In a country like India, which is the size of a continent, the importance of efficient, dependable, affordable, and safe transport facilities is very high. The commercial markets in India and the economic resources are dotted across the length and breadth of the nation. Below are mentioned some of the important roles that the transport system plays in the economic development of India:

The entire production system of India depends on the seamless movement of inputs like raw materials, machinery, fuels, etc. In a similar manner, the output from various sectors needs the transport system to bring them to the market. Thus, the transport system in India is key in raising the volume of production of different sectors of this country.

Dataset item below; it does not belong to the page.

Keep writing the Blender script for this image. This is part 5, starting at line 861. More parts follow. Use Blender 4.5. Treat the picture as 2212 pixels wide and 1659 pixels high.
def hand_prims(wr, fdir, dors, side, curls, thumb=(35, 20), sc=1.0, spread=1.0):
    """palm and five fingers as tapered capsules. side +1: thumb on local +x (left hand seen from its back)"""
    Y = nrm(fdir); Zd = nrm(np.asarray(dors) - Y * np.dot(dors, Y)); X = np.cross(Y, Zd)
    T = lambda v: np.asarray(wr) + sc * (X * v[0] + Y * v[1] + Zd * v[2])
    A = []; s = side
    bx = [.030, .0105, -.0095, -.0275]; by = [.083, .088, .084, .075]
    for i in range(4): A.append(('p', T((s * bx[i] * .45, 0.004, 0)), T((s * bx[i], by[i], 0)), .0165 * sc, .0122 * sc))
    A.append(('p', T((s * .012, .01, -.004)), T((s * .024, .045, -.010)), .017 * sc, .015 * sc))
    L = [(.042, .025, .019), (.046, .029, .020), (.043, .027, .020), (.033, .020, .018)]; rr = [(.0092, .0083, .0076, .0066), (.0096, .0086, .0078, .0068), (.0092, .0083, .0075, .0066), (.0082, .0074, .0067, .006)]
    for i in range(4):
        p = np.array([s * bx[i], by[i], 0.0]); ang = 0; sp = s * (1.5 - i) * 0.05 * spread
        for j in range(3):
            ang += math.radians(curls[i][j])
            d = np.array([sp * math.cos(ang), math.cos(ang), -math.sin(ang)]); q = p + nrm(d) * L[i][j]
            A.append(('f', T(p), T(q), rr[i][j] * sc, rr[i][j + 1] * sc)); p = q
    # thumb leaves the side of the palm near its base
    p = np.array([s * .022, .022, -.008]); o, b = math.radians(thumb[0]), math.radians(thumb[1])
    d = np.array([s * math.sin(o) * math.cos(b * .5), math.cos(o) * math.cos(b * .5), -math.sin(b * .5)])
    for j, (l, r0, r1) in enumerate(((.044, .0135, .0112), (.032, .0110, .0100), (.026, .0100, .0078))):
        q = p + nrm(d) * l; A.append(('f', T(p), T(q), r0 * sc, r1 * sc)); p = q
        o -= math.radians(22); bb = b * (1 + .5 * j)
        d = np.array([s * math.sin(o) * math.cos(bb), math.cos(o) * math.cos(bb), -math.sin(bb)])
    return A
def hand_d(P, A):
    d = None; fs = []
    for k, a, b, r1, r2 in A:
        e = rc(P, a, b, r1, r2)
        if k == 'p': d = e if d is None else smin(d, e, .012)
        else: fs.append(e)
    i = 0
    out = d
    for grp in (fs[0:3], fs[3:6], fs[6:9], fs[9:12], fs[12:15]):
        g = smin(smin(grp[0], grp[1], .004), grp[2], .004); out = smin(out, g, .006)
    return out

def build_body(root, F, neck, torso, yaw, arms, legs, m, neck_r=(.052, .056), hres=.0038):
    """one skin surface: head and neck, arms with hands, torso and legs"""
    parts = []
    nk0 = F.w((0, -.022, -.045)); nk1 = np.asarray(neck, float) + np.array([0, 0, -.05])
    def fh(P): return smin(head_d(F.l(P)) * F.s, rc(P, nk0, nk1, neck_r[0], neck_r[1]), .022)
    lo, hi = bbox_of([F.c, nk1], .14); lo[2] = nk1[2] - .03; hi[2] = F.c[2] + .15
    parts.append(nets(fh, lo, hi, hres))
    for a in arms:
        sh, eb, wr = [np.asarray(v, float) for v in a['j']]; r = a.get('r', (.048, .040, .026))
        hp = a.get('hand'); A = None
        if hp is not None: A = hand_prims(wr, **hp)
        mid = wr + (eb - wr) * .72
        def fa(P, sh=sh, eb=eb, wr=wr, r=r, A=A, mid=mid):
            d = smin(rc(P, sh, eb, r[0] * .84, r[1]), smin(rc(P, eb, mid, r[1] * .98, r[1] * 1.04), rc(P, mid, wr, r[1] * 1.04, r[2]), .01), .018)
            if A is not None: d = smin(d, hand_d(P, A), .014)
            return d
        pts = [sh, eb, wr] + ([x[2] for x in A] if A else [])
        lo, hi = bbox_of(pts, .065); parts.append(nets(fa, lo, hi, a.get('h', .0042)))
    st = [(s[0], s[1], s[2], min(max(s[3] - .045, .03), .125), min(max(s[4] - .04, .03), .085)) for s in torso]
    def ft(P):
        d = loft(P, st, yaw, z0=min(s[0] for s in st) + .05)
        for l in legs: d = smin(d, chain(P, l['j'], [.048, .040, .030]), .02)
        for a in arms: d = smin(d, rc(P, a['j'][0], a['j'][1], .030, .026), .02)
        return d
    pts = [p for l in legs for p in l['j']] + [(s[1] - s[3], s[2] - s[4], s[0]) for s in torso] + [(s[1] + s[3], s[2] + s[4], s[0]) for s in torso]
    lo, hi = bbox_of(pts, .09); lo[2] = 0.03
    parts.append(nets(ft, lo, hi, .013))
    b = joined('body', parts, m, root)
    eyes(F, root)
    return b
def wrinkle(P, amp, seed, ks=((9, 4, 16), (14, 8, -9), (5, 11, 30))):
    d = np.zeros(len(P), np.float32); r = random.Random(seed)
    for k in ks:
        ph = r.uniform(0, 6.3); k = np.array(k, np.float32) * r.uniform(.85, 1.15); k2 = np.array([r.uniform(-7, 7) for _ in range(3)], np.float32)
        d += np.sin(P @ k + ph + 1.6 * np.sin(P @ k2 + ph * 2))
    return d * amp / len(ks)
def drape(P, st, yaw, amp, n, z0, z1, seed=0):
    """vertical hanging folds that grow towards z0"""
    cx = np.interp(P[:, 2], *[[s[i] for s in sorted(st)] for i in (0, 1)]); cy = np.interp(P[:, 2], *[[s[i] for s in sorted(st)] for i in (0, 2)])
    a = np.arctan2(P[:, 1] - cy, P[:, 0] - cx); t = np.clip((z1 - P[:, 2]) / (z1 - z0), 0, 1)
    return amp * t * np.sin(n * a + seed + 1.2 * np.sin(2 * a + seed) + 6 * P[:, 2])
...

Labor can move smoothly between different regions of the country, which helps in the expansion of industries. It also provides jobs to workers and opens up gainful employment opportunities for the unemployed laborers of India.

Concerning production, the transport system is clearly promoting geographical specialization. By developing the market for a variety of products in distant parts of the country, transport increases the extent of the market, thereby facilitating specializations.

The vast and unexplored resources of our country (forest, mineral, agricultural wealth) lie in many remote regions. Roads and railways are making it possible to venture into these areas and tap into their potential.

The cultural, political, and social outlook of people is getting widened by the transport system. It helps in removing superstitions, conservative attitudes, and ignorance amongst various sections of society.